The reality is that African lions are quickly becoming an endangered species, and the canned hunting industry isn't helping. Their numbers have been cut in half since 1980, and experts estimate there are fewer than 21,000 of them in sub-Saharan Africa, according to Defenders of Wildlife.

The International Union for Conservation of Nature (IUCN) has classified the African lion as "vulnerable." And though some contend that trophy hunting is necessary to finance some African communities, "there is concern that current management regimes can lead to unsustainable offtakes," an IUCN report noted.

But recent findings from the World Travel and Tourism Council say that travel and tourism have contributed about 9.5 percent of South Africa's economy, as well as supported 645,000 jobs and generated $200,00 million annually.

Regardless of the benefits of canned hunting, and the legality of it, wildlife advocates are nonetheless calling for an end to it.

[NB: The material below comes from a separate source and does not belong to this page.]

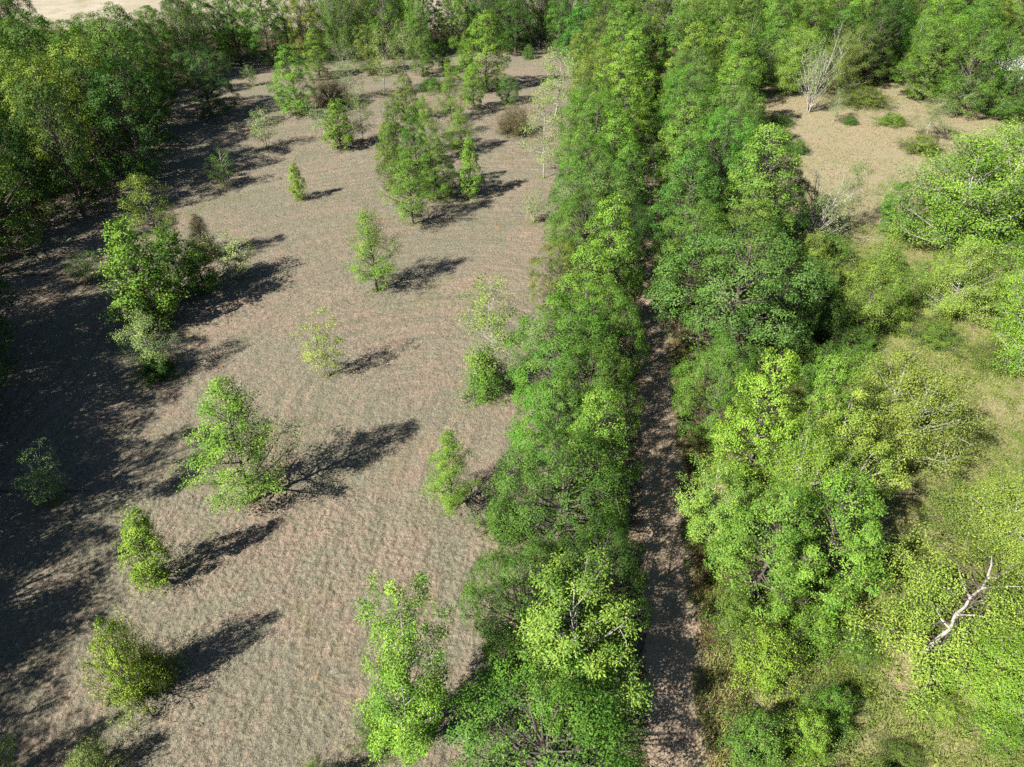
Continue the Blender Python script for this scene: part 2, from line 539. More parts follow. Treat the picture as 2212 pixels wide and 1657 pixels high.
proto('pecan', 4, seed=601, H=10, R=4.6, base=0.16, shape='dome', nl=46, ns=12, nc=3, up=(R_(18), R_(60)), clump=(19, 0.26), leaf=0.125, stems=2, spread=0.45, r0=0.18, bark=M_PALE, lobes=0.25, limb_k=5, rough_edge=(0.55, 1.2))
proto('bare', 2, seed=701, H=11, R=2.6, base=0.3, shape='oval', nl=16, ns=9, nc=2, up=(R_(50), R_(70)), clump=(3, 0.15), leaf=0.13, stems=4, spread=0.5, r0=0.09, bark=M_PALE)
proto('thin', 3, seed=801, H=10, R=2.3, base=0.24, shape='oval', nl=30, ns=7, nc=2, up=(R_(5), R_(45)), clump=(17, 0.26), leaf=0.14, r0=0.07, bark=M_PALE, rough_edge=(0.5, 1.2))
proto('tuft', 3, seed=901, H=9, R=3.0, base=0.18, shape='vase', nl=34, ns=7, nc=2, up=(R_(30), R_(60)), clump=(44, 0.17), leaf=0.12, stems=2, spread=0.45, r0=0.12, bark=M_PALE, upb=0.8, width=0.5)
proto('bush', 4, seed=1001, H=3, R=1.7, base=0.03, shape='dome', nl=60, ns=8, nc=2, up=(R_(25), R_(70)), clump=(9, 0.13), leaf=0.10, stems=1, r0=0.04, lobes=0.5, rough_edge=(0.55, 1.4), mounds=(11, (0.2, 0.55), 150, 0.10, 0.32, 90))
proto('twiggy', 2, seed=1101, H=3, R=2.0, base=0.05, shape='dome', nl=64, ns=12, nc=2, up=(R_(35), R_(70)), clump=(9, 0.14), leaf=0.085, r0=0.05, bark=M_BROWN)
proto('cedar', 2, seed=1201, H=6, R=1.5, base=0.03, shape='cone', nl=80, ns=8, nc=3, up=(R_(30), R_(60)), clump=(12, 0.12), leaf=0.13, width=0.2, r0=0.09, rough_edge=(0.8, 1.1))
proto('brush', 2, seed=1301, H=3, R=1.8, base=0.15, shape='vase', nl=26, ns=8, nc=1, up=(R_(25), R_(60)), clump=(0.25, 0.1), leaf=0.12, stems=3, spread=0.5, r0=0.05, bark=M_PALE)

C = dict(
    lime=(0.180, 0.300, 0.024), yel=(0.208, 0.308, 0.036), spring=(0.142, 0.262, 0.024), mid=(0.086, 0.180, 0.019),
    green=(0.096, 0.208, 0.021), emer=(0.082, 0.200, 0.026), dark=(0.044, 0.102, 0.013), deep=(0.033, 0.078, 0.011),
    grey=(0.096, 0.182, 0.034), pale=(0.215, 0.295, 0.080), olive=(0.095, 0.098, 0.028), sage=(0.145, 0.205, 0.052),
    gold=(0.150, 0.215, 0.022), moss=(0.130, 0.198, 0.025))

ORD = ['first', 'second', 'third', 'fourth', 'fifth', 'sixth', 'seventh', 'eighth', 'ninth', 'tenth', 'eleventh', 'twelfth', 'thirteenth',
       'fourteenth', 'fifteenth', 'sixteenth', 'seventeenth', 'eighteenth', 'nineteenth', 'twentieth']
def ordinal(i):
    if i < 20:
        return ORD[i]
    tens = ['twenty', 'thirty', 'forty', 'fifty', 'sixty', 'seventy', 'eighty', 'ninety'][i // 10 - 2]
    u = (i + 1) % 10
    return tens + '-' + ORD[u - 1] if u else ORD[i]

BASES = []
TRNG = np.random.default_rng(5)
CAT = dict(loose='tree', lolly='tree', column='tree', sapling='sapling', oak='tree', gum='tree', wood='tree', pecan='tree', bare='tree',
           thin='tree', tuft='tree', bush='shrub', twiggy='shrub', cedar='cedar', brush='brush')
NAME = dict(loose='young_tree', lolly='young_tree', column='columnar_tree', sapling='sapling', oak='oak_tree', gum='broadleaf_tree', wood='woodland_tree',
            pecan='spreading_tree', bare='bare_tree', thin='slender_tree', tuft='tufted_tree', bush='shrub', twiggy='twiggy_shrub',
            cedar='cedar_tree', brush='dead_brush')
count = {}
def plant(kind, x, y, h, w, color, label, group=None, var=None, rot=None, lean=(0, 0)):
    ps = PROTO[kind]
    i = count.get(kind, 0)
    count[kind] = i + 1
    p = ps[(i if var is None else var) % len(ps)]
    root = bpy.data.objects.new(NAME[kind], None)
    COL.objects.link(root)
    root.empty_display_size = 0.3
    root.location = (x, y, 0)
    s = w / p['w']
    root.scale = (s * TRNG.uniform(0.94, 1.06), s * TRNG.uniform(0.94, 1.06), h / p['h'])
    root.rotation_euler = (lean[0], lean[1], TRNG.uniform(0, 6.28) if rot is None else rot)
    tag(root, label, CAT[kind], group)
    c = C[color] if isinstance(color, str) else color
    j = TRNG.normal(0, 0.06, 3)
    c = tuple(float(np.clip(c[q] * (1 + j[q] + j[0] * 0.6), 0, 1)) for q in range(3)) + (1.0,)
    for part in ('trunk', 'crown'):
        if p[part] is not None:
            o = obj(part, p[part], root)
            o.color = c
    return root

def px(kind, u, v, vtop, wpx, color, label, group=None, **kw):
    """plant with its foot on the ground at (u, v), its top at row vtop and a crown wpx wide in the photograph"""
    x, y = at(u, v)
    if x < road_x(y) - 8:
        BASES.append((x, y))
    h = height_at(y, vtop)
    w = wpx * depth_at(y, h * 0.55) / FOC
    return plant(kind, x, y, h, w, color, label, group, **kw)

# ------------------------------------------------------------------ the setting: ground sheets and track
def sheet(name, poly, z, mat, sub=None):
    import bmesh
    bm = bmesh.new()
    if sub:
        rng = np.random.default_rng(len(poly) + int(sub * 10))
        pts = []
        for (x0, y0), (x1, y1) in zip(poly, poly[1:] + poly[:1]):
            k = max(1, int(math.hypot(x1 - x0, y1 - y0) / 1.5))
            for i in range(k):
                pts.append((x0 + (x1 - x0) * i / k + rng.normal(0, sub), y0 + (y1 - y0) * i / k + rng.normal(0, sub)))
        poly = pts
    bm.faces.new([bm.verts.new((x, y, z)) for x, y in poly])
    me = bpy.data.meshes.new(name)
    bm.to_mesh(me)
    bm.free()
    me.materials.append(mat)
    o = obj(name, me)
    o['kind'] = 'structure'
    return o
sheet('ground', [(-1500, -300), (1500, -300), (1500, 3000), (-1500, 3000)], 0.0, M_FLOOR)
sheet('mown_field', [(-62, -20), (6, -20), (8, 20), (12, 60), (22, 120), (27, 160), (8, 166), (-52, 152), (-58, 128), (-51, 104), (-46, 86), (-52, 70), (-58, 50)], 0.004, M_FIELD, 0.5)
sheet('meadow', [(9, -20), (90, -20), (90, 76), (60, 76), (34, 70), (24, 62), (16, 45), (13, 25)], 0.008, M_MEADOW, 0.6)
sheet('dry_clearing', [(30, 66.5), (60, 70.5), (120, 70.5), (120, 122), (70, 133), (40, 130), (34, 100)], 0.004, M_CLEAR, 0.7)
sheet('far_field', [(-260, 176), (130, 176), (160, 700), (-300, 700)], 0.004, M_SAND)

LAT = np.random.default_rng(4).uniform(-1, 1, (256, 256))
def vnoise(x, y, s):
    x, y = x * s + 500.3, y * s + 500.7
    i, j = np.floor(x).astype(int), np.floor(y).astype(int)
    fx, fy = x - i, y - j
    fx, fy = fx * fx * (3 - 2 * fx), fy * fy * (3 - 2 * fy)
    a = LAT[i % 256, j % 256] * (1 - fx) + LAT[(i + 1) % 256, j % 256] * fx
    b = LAT[i % 256, (j + 1) % 256] * (1 - fx) + LAT[(i + 1) % 256, (j + 1) % 256] * fx
    return a * (1 - fy) + b * fy

def tussocks(x, y):
    """relief of the mown thatch: hand-sized clods drawn out along the mower passes"""
    dx = x - 0.16 * y + 15.0
    dy = np.maximum(y - 44.0, 0)
    d = np.sqrt(dx * dx + dy * dy) + 0.5 * vnoise(x, y, 0.25)
    sl = np.minimum(y, 44.0) + np.arctan2(dy, np.abs(dx) + 0.01) * 14 + np.where(dx < 0, 300, 0)
    wob = 0.25 * vnoise(x, y, 1.3)
    h = 0.6 * vnoise(d + wob, sl * 0.6, 5.6) + 0.75 * vnoise(x, y, 6.1) + 0.25 * vnoise(x + 31, y, 1.1)
    return h + 0.35 * vnoise(d, sl * 0.12, 2.6)

def field_relief():
    V, F, n0 = [], [], 0
    for x0, x1, y0, y1, d in ((-30, 5, 12, 34, 0.09), (-44, 7, 34, 64, 0.16), (-56, 13, 64, 118, 0.30)):
        xs, ys = np.arange(x0, x1, d), np.linspace(y0, y1, int(round((y1 - y0) / d)) + 1)
        X, Y = np.meshgrid(xs, ys)
        Z = 0.11 + 0.078 * tussocks(X, Y)
        m_ = np.clip(np.minimum(Y - y0, y1 - Y) / 0.3, 0, 1)
        if y0 < 20:
            m_ = np.clip((y1 - Y) / 0.3, 0, 1)
        Z = 0.11 + (Z - 0.11) * m_
        e = np.minimum.reduce([(X - x0) / 1.5, (x1 - X) / 1.5, np.full(X.shape, 1.0)])
        Z = np.where(e < 1, Z * np.clip(e, 0, 1) + 0.006 * (1 - np.clip(e, 0, 1)), Z)
        nx, ny = len(xs), len(ys)
        i = np.arange(ny - 1)[:, None] * nx
        j = np.arange(nx - 1)[None, :]
        F.append(np.stack([i + j, i + j + 1, i + nx + j + 1, i + nx + j], -1).reshape(-1, 4) + n0)
        V.append(np.stack([X, Y, np.maximum(Z, 0.006)], -1).reshape(-1, 3))
        n0 += nx * ny
    o = obj('field_turf', build_mesh('field_turf', np.concatenate(V), np.concatenate(F), 4, M_FIELD))
    o['kind'] = 'structure'
field_relief()

def ribbon(name, y0, y1, half, z, mat, wav):
    ys = np.arange(y0, y1, 1.0)
    rng = np.random.default_rng(8)
    ac = np.linspace(-1, 1, 7)
    v, a = [], []
    jl, jr = rng.normal(0, wav, len(ys)), rng.normal(0, wav, len(ys))
    for i, y in enumerate(ys):
        for q in ac:
            hw = half + (jl[i] if q < 0 else jr[i]) * abs(q)
            v.append((road_x(y) + q * hw, y, z))
            a.append(q)
    n = len(ac)
    i = np.arange(len(ys) - 1)[:, None] * n
    j = np.arange(n - 1)[None, :]
    f = np.stack([i + j, i + j + 1, i + n + j + 1, i + n + j], -1).reshape(-1, 4)
    me = build_mesh(name, np.array(v), f, 4, mat)
    at_ = me.attributes.new('across', 'FLOAT', 'POINT')
    at_.data.foreach_set('value', np.array(a, np.float32))
    o = obj(name, me)
    o['kind'] = 'structure'
    return o
ribbon('dirt_track', -15, 175, 1.75, 0.010, M_TRACK, 0.12)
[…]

"Listing African lions as an endangered species and banning trophy imports to the US would send an important message," wrote Jeff Flocken, of the International Fund for Animal Welfare, in a National Geographic op-ed. "The African lion is disappearing, and the global community needs to act to stop the trend before it is too late or too costly to reverse."

Though canned hunting may still be on ongoing issue, it's one that Richardson's lions don't have to worry about. For now, he will still be running and playing with his adopted family, as an equal.

"I formed relationships with a bunch of lions, unknowingly at the time what the consequences potentially later on down the line would be," he told CBS. "But I'll be the first to admit that it's an emotional connection that I have. And I can't just turn my back on them now."